• _Task to complete_
Using the entries shown below, output the line containing "were 1920x1179 pixels.", the line containing "SC.camera = cam", and every line between them, exactly. Pictures are omitted.

• _Scripts that build scenes_
╭──

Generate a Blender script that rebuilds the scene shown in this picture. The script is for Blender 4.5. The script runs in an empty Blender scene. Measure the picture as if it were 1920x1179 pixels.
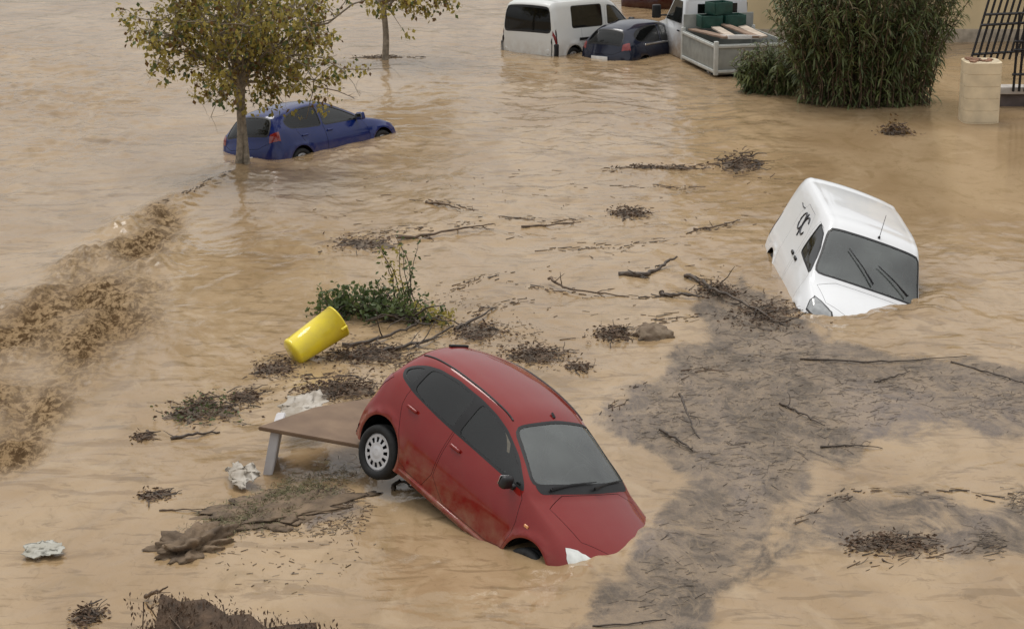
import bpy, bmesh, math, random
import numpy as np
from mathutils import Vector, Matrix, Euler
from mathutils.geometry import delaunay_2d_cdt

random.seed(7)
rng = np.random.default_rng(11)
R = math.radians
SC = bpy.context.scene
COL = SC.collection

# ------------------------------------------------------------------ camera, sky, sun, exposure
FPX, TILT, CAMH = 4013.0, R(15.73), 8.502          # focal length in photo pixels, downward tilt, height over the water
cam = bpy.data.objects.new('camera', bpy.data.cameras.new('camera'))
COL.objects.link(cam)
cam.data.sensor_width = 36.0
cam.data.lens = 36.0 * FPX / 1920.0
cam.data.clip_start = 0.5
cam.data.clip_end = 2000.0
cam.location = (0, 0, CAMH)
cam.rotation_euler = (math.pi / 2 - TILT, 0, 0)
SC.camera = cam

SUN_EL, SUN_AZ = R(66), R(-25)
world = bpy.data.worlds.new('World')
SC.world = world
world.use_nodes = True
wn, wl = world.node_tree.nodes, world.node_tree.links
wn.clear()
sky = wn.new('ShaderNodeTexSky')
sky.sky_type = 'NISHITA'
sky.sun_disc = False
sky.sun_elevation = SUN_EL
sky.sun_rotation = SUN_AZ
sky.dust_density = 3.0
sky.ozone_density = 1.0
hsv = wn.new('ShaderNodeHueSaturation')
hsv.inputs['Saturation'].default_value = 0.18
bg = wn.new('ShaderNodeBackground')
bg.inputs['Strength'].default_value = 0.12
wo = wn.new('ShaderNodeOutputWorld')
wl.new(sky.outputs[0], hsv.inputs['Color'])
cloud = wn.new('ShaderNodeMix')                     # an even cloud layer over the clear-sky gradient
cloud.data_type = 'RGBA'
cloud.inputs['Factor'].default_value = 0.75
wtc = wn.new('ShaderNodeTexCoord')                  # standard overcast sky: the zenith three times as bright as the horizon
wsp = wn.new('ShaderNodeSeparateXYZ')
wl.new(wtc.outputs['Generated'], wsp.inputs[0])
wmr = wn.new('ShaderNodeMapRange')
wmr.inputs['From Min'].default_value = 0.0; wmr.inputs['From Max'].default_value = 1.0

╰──
╭──

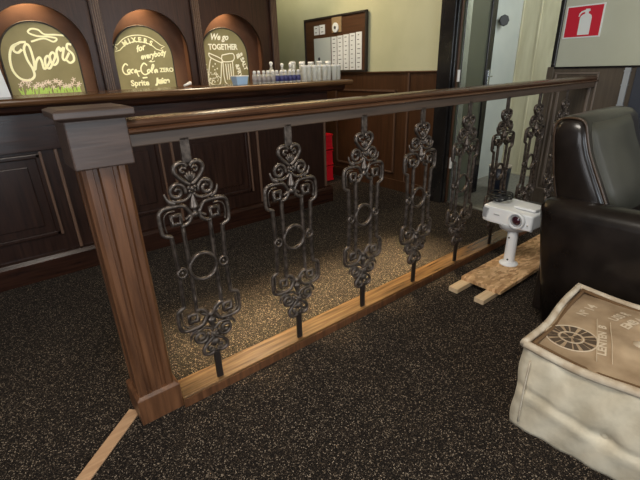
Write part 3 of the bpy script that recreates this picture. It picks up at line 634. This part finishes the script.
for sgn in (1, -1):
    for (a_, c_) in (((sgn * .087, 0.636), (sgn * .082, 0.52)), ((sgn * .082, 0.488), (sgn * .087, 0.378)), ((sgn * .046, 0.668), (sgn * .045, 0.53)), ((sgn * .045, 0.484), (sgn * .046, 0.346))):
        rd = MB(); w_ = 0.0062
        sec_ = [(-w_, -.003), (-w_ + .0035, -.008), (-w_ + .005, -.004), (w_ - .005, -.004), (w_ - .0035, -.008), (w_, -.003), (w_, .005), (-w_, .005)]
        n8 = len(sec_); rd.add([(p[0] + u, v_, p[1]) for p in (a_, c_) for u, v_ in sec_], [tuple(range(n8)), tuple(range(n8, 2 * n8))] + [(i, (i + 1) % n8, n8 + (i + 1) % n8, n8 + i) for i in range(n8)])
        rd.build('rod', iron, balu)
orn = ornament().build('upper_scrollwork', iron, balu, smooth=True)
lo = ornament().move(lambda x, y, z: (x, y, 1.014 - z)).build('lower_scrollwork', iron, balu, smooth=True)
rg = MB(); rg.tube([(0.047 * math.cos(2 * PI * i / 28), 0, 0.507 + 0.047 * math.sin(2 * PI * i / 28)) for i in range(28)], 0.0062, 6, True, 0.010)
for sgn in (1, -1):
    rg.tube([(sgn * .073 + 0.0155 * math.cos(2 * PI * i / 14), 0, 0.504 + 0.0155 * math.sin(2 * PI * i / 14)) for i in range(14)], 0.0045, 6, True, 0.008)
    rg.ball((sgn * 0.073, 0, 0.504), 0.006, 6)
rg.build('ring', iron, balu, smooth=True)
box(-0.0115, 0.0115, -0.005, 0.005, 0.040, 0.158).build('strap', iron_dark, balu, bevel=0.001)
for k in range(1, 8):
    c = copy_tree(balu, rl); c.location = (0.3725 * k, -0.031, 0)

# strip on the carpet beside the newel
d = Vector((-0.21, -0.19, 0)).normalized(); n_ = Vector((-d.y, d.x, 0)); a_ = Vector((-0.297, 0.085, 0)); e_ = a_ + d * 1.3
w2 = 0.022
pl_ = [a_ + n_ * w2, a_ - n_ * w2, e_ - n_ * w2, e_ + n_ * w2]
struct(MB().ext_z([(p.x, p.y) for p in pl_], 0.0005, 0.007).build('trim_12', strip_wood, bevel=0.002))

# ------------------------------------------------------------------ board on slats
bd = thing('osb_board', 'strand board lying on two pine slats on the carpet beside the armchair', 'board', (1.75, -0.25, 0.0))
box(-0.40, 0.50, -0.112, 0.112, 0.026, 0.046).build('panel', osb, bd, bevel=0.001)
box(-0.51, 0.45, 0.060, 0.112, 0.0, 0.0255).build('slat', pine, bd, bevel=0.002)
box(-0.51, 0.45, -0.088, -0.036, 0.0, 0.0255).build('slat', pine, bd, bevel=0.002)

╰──
╭──

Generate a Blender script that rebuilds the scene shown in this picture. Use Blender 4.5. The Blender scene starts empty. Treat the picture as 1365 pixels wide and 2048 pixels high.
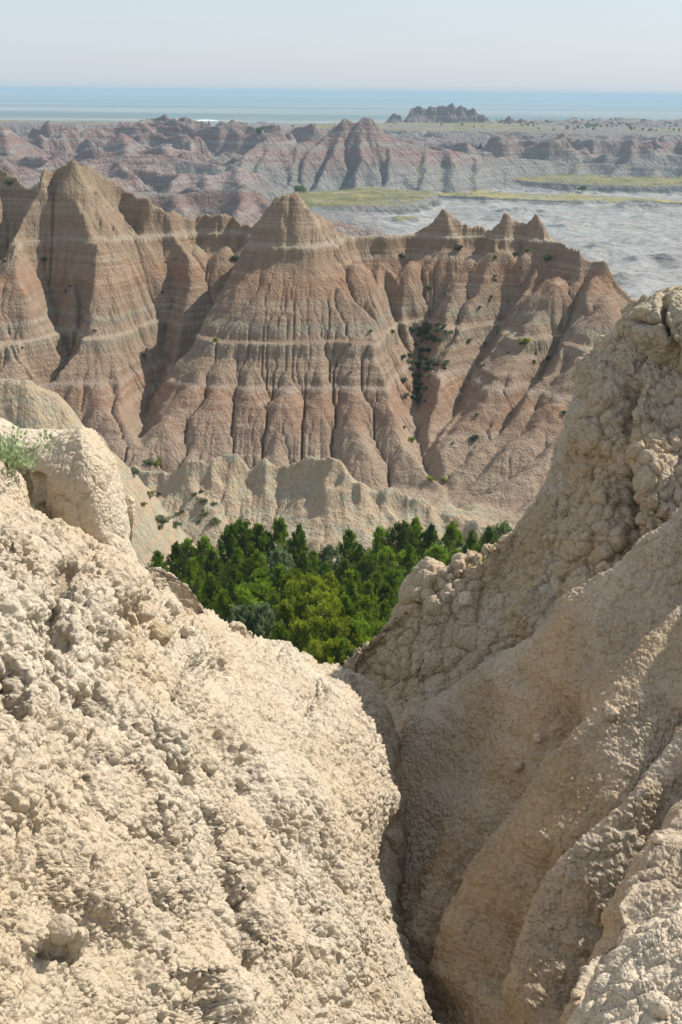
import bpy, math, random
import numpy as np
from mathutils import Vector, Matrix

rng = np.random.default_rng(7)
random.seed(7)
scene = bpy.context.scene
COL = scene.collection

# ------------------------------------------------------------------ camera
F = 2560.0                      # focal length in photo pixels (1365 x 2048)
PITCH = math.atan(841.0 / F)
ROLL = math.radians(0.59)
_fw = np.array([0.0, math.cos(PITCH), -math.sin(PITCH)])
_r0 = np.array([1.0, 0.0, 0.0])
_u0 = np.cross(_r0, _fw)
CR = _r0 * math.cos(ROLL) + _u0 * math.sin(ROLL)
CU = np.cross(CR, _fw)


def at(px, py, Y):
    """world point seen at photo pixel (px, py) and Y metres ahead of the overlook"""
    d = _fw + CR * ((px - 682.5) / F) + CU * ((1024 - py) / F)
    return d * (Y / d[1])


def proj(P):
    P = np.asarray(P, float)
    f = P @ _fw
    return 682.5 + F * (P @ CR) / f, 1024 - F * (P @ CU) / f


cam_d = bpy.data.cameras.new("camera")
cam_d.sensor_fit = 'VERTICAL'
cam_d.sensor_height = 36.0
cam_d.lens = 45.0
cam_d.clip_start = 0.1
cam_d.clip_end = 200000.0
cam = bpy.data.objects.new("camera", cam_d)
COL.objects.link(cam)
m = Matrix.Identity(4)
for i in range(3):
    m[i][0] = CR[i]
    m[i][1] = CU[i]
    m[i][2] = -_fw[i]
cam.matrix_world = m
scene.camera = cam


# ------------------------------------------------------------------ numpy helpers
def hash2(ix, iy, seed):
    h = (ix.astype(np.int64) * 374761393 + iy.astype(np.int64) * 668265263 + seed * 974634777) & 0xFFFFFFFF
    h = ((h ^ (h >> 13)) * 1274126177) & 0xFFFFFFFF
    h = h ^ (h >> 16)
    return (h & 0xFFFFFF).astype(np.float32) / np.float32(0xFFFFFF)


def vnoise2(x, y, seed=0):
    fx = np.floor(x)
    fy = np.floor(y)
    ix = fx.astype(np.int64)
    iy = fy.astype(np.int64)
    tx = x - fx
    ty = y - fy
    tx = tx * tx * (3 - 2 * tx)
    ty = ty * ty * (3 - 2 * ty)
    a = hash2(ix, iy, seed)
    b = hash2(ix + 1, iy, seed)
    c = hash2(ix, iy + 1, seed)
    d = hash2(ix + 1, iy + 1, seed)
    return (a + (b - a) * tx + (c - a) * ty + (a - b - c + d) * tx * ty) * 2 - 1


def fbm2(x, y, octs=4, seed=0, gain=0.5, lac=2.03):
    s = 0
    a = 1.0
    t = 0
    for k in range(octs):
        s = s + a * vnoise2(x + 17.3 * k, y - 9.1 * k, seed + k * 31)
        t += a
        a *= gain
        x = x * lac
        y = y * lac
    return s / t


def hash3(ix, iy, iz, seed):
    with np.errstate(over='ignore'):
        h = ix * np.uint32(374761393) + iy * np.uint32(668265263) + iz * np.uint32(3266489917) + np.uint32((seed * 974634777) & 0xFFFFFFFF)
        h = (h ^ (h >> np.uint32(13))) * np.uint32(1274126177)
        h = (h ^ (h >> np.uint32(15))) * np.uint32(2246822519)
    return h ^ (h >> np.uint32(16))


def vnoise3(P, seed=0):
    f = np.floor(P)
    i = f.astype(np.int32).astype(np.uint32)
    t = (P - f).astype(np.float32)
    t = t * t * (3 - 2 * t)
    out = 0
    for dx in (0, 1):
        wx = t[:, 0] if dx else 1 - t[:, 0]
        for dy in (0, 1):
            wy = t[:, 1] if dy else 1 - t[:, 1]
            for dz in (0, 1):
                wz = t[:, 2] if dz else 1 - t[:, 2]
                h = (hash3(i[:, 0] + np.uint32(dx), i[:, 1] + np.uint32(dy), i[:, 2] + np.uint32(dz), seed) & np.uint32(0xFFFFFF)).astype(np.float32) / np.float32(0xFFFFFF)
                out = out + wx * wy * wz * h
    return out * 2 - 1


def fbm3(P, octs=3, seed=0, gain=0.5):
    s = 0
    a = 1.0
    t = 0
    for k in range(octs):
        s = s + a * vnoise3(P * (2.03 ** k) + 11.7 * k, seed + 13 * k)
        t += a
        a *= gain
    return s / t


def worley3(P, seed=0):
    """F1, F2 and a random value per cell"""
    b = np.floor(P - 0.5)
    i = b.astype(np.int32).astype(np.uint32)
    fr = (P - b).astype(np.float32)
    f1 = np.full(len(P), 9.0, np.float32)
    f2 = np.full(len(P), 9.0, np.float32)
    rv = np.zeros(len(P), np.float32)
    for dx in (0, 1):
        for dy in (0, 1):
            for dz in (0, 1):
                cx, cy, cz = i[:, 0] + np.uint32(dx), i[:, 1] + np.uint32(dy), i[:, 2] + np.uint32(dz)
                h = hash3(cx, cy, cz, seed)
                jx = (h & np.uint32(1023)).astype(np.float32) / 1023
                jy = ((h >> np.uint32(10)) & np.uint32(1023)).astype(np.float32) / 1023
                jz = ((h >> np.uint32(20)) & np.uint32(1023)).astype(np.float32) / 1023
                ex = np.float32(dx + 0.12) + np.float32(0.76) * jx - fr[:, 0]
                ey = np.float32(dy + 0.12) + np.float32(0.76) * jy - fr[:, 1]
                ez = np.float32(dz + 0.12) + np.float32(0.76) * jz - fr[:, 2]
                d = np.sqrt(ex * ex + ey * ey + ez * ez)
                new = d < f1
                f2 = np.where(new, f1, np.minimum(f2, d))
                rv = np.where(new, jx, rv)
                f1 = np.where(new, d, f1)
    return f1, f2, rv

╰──

• _Result for this task_
Generate a Blender script that rebuilds the scene shown in this picture. The script is for Blender 4.5. The script runs in an empty Blender scene. Measure the picture as if it were 1920x1179 pixels.
import bpy, bmesh, math, random
import numpy as np
from mathutils import Vector, Matrix, Euler
from mathutils.geometry import delaunay_2d_cdt

random.seed(7)
rng = np.random.default_rng(11)
R = math.radians
SC = bpy.context.scene
COL = SC.collection

# ------------------------------------------------------------------ camera, sky, sun, exposure
FPX, TILT, CAMH = 4013.0, R(15.73), 8.502          # focal length in photo pixels, downward tilt, height over the water
cam = bpy.data.objects.new('camera', bpy.data.cameras.new('camera'))
COL.objects.link(cam)
cam.data.sensor_width = 36.0
cam.data.lens = 36.0 * FPX / 1920.0
cam.data.clip_start = 0.5
cam.data.clip_end = 2000.0
cam.location = (0, 0, CAMH)
cam.rotation_euler = (math.pi / 2 - TILT, 0, 0)
SC.camera = cam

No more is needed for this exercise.